福音派は(自称「福音派」も含めて)、聖書の奇跡を文字通り信じている人が多い。
前回も書いた通り私は「奇跡を史実と信じるか否かは信仰上重要な点ではない」と考えるから、その人が誠実にイエスの教えに従おうとする人なら、奇跡を文字通り信じることを非難などしない。
ただ、それは、古代人や中世人のような世界観だ。そういう世界観で現代を生きようとすると、中には、暴走する人が現れる。

恩人たちの信仰を悪くなど言いたくない。
福音派の人たちが、何も宣伝などせずに、各地で黙々と良い働きをしているのを私は見てきた。それは、すごいパワーだと思った。自動車にたとえれば、状況によってスポーツカーにもなり四輪駆動車にもなるようなイメージだ。高速道路でも極悪路でも、他の車がついて行けないようなパワーを発揮する。
だが、もし運転が下手な人が、そして自分は下手だという自覚もない人が、そんな車を運転したらどうなるのか。暴走し、大きな被害が出るだろう。だのに運転者は暴走している自覚すらない。周りが「危ない!止まれ!」と叫んでも、「私は正しい福音主義の信仰に立つから弾圧され、妨害されている」と思ってますますアクセルを踏むのではないか。
福音派の信仰は鋭い刃物にたとえてもよい。腕のいい職人ならよく切れる刃物でよい仕事をしてくれるだろう。たが、もし、刃物を使いこなす能力のない人が分かったつもりになって鋭い刃物を振り回したらどういうことになるのか。

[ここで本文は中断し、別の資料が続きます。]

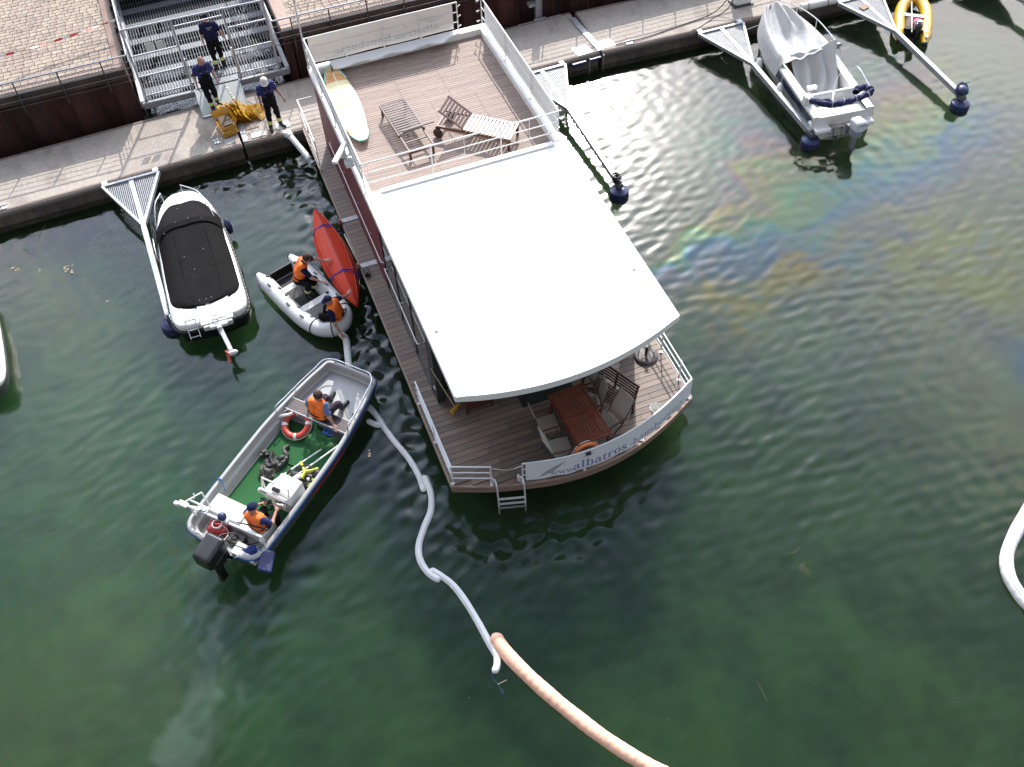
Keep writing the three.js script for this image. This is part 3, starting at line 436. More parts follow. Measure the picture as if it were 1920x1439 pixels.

そういうことが、「福音派」を称する一部で起きている。

奇跡を信じる人たちの暴走は怖い。陰謀論と変わらない。時には、狂気に近い。
良識を持って福音派の信仰を貫くためにはそれ相応の能力が求められる。まわりを見渡す能力、判断する能力、独善的にならないよう常に自らを省みる能力等々が求められる。

そうした能力を欠いた人が奇跡を信じて暴走するのは本当に怖い。では、奇跡は否定すべきものかと言うと、そうとも言えない。
前回も書いた通り、現代でも病気や怪我の奇跡的治癒が報告されている。その理由をいろいろ考えても、説明がつかない現象が残る。
説明がつかない現象は、科学が進む中で解明される日が来るのだろうか、それとも、科学の及ばない働きなのだろうか、私にもわからない。

私は、もちろん、聖書の記述はすべて文字通りの史実だなどと思ってはいない。だが、奇跡を全否定もできずにいる。
今の私は、病気治しなどの奇跡も含めてキリスト教でないかと思う。だから、そこが、ブルトマンの見解とはちょっと違う。